Gli effetti di semplificazione determinati, in Germania, dalla soglia del 5% sono stati imponenti e solo la riunificazione (con la comparsa sulla scena politica di attori del tutto nuovi) ha in qualche modo reso il quadro più complesso. Nonostante la sua natura proporzionale, insomma, il sistema elettorale tedesco non ha determinato un multipartitismo estremizzato, così come era nelle intenzioni del legislatore del 1949 (che si ispirava al già ricordato principio «Bonn non è Weimar»). La descrizione del sistema elettorale tedesco non sarebbe (relativamente) completa, però, se non si menzionasse una previsione che appare fondamentale per il suo buon funzionamento. L’articolo 10 del regolamento del Bundestag, infatti, stabilisce che i gruppi parlamentari sono formati da deputati appartenenti allo stesso partito, che siano in numero non minore al 5% del totale dei deputati, ed esclude la possibilità di costituire un gruppo misto. In questo modo la clausola di sbarramento non può essere aggirata e gli effetti di semplificazione che essa produce sono assicura- ti (prova ne è il fatto che, allo stato attuale, i gruppi parlamentari – Fraktionen – del Bundestag sono solo cinque, mentre solo due sono i parlamentari non iscritti ad alcun gruppo).

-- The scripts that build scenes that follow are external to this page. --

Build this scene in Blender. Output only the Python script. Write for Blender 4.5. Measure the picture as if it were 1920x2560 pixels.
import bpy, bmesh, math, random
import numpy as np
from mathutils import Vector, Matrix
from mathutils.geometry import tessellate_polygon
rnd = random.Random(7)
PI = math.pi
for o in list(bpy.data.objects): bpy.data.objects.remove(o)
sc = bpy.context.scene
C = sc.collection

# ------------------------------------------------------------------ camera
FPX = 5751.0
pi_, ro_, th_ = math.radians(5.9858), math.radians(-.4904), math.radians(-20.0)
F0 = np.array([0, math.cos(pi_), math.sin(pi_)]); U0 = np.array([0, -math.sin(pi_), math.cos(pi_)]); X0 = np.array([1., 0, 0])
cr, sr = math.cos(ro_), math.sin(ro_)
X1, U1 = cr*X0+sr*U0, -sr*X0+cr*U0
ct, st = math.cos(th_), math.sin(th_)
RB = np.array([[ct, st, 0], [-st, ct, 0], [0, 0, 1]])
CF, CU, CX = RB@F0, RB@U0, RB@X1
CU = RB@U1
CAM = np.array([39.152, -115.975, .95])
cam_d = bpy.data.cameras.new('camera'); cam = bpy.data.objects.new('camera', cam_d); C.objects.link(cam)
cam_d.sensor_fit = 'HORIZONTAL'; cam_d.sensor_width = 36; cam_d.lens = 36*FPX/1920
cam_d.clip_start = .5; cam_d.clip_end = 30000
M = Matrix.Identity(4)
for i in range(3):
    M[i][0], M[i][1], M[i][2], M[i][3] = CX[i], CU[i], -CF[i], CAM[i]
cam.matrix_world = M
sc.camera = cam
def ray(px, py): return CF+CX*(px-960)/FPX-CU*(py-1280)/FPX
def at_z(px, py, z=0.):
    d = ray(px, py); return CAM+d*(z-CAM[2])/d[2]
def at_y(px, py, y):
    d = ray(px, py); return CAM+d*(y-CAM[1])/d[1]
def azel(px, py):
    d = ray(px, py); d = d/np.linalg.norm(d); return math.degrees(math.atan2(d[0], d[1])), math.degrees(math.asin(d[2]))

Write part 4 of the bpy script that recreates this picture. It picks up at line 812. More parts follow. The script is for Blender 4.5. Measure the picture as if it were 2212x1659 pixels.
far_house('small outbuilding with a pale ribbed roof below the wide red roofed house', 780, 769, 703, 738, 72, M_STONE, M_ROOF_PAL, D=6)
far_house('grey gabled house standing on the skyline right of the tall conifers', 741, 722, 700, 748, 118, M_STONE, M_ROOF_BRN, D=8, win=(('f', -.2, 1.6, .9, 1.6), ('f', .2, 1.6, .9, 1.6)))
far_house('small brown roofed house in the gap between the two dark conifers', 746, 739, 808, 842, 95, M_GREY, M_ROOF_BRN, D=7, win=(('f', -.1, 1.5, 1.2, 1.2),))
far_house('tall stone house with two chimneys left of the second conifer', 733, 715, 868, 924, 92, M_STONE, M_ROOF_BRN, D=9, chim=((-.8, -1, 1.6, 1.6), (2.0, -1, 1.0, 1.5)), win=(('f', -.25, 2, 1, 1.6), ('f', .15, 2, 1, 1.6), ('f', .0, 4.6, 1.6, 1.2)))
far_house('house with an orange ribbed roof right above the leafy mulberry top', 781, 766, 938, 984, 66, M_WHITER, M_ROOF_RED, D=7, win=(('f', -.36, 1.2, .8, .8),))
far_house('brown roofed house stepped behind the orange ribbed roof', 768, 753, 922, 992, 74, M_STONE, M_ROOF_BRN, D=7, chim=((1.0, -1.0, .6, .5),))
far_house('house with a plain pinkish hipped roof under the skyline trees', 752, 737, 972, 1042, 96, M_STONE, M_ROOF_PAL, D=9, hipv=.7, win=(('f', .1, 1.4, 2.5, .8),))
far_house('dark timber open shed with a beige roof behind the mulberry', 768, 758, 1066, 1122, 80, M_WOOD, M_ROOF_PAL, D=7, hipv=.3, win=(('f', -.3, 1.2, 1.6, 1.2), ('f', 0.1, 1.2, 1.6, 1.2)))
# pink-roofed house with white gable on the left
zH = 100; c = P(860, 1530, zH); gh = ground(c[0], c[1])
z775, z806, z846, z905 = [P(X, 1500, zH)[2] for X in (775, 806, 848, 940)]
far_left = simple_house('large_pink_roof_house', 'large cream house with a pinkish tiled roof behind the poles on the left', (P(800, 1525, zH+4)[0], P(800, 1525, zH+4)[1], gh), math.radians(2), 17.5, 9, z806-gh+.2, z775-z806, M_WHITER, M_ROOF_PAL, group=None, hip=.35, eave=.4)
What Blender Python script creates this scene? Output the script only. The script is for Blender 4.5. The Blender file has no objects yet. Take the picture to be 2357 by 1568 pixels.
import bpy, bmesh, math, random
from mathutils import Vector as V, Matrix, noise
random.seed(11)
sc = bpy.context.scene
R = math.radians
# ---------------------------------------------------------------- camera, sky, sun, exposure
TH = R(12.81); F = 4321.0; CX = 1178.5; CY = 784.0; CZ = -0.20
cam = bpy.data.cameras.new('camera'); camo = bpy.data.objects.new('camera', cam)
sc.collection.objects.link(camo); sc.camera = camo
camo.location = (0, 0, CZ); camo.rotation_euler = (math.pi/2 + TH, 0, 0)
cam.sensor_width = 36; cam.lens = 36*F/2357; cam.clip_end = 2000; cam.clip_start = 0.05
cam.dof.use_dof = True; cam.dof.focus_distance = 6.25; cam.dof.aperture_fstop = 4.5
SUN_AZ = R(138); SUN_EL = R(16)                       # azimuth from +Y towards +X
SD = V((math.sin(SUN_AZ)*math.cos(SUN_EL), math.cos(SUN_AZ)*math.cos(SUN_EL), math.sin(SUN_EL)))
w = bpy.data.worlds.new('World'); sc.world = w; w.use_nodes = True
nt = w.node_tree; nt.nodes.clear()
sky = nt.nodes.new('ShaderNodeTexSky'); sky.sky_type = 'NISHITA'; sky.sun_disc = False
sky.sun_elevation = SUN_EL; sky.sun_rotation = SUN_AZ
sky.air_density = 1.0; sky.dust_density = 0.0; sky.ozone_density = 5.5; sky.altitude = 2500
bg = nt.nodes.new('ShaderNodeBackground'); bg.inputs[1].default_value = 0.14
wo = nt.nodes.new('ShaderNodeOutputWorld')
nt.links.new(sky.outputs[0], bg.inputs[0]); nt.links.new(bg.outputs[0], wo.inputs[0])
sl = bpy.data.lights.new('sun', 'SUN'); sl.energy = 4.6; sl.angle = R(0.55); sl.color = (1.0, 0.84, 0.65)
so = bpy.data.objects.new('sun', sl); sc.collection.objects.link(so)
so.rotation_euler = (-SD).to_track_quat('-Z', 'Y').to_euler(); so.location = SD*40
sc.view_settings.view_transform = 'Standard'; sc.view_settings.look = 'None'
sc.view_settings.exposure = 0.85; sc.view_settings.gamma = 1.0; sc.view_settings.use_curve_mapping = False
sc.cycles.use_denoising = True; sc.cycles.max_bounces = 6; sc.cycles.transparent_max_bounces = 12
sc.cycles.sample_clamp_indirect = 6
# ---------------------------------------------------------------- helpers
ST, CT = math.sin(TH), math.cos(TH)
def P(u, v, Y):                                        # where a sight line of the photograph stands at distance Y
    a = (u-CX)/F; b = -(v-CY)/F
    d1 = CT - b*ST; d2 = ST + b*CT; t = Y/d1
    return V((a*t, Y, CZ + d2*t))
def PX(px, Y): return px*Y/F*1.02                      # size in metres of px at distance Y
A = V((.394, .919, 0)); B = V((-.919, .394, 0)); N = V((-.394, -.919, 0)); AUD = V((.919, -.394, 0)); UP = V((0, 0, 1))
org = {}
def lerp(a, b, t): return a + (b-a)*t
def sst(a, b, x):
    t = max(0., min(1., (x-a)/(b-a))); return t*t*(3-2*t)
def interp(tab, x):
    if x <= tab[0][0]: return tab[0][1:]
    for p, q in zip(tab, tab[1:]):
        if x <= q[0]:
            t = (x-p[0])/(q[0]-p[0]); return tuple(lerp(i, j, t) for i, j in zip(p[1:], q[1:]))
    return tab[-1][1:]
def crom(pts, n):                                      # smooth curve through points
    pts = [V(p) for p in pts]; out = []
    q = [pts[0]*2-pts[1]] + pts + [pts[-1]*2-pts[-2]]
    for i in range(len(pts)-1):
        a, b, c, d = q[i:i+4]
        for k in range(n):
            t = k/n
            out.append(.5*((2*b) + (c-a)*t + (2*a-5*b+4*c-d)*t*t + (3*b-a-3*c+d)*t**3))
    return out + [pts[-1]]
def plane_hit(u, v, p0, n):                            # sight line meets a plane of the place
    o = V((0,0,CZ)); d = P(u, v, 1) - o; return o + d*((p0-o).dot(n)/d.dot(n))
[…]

Quel che il sistema elettorale qui rapidamente descritto ha saputo dare in Germania non è detto che sia capace di darlo fuori dai confini tedeschi. Prima di scartare una discussione su questo modello, però, varrebbe la pena di riflettere su alcuni punti. Innanzitutto la proporzionale personalizzata consente di riflettere le correnti di opinione presenti nel paese, ma salvaguarda la possibilità che i candidati siano scelti anche sulla base delle loro qualità personali. Inoltre, la clausola di sbarramento riduce il formato del sistema partitico, escludendo i partiti-scheggia (Splitterparteien). Infine, i mandati in sovrarappresentazione sono un incentivo a presentare candidature serie e spingono gli elettori a “votare in modo utile” nei collegi, rafforzando i partiti più forti. Contro il sistema tedesco si obietta che la sua capacità di strutturare il sistema dei partiti è limitata e che la riduzione del numero dei partiti non è garanzia della formazione di maggioranze chiare e stabili. L’obiezione ha un suo fondamento, anche se la semplificazione determinata dalla clausola di sbarramento potrebbe determinare effetti complessivi (di ridefinizione degli equilibri politici) che allo stato non sono prevedibili. L’obiezione, però, prova troppo, perché nessun sistema elettorale – nemmeno il più fortemente maggioritario – è in grado di garantire governi certi e stabili (tutto dipende dai rapporti tra i partiti e dalla situazione interna dei partiti). Quel che più conta, poi, è che l’esperienza italiana dal 1993 a oggi mostra, paradossalmente, la debolezza delle soluzioni forti, quando sono imposte ad un corpo politico e sociale recalcitrante. A parte ogni considerazione sul rendimento democratico delle soluzioni alternative (prima fra tutte quella che sortirebbe dal referendum Guzzetta-Segni), l’ipotesi tedesca, almeno, non soffre del vizio tipico delle cure da cavallo. Che la si debba importare o meno, ovvero che la si debba importare così com’è o che la si debba invece correggere, ovviamente, è questione più complessa. Che la si debba scartare a priori per una sua pretesa debolezza, però, è a dir poco opinabile. E chi dice il contrario sembra dimenticare, stranamente, sia i dati della storia, sia le più solide acquisizioni della teoria dei sistemi elettorali.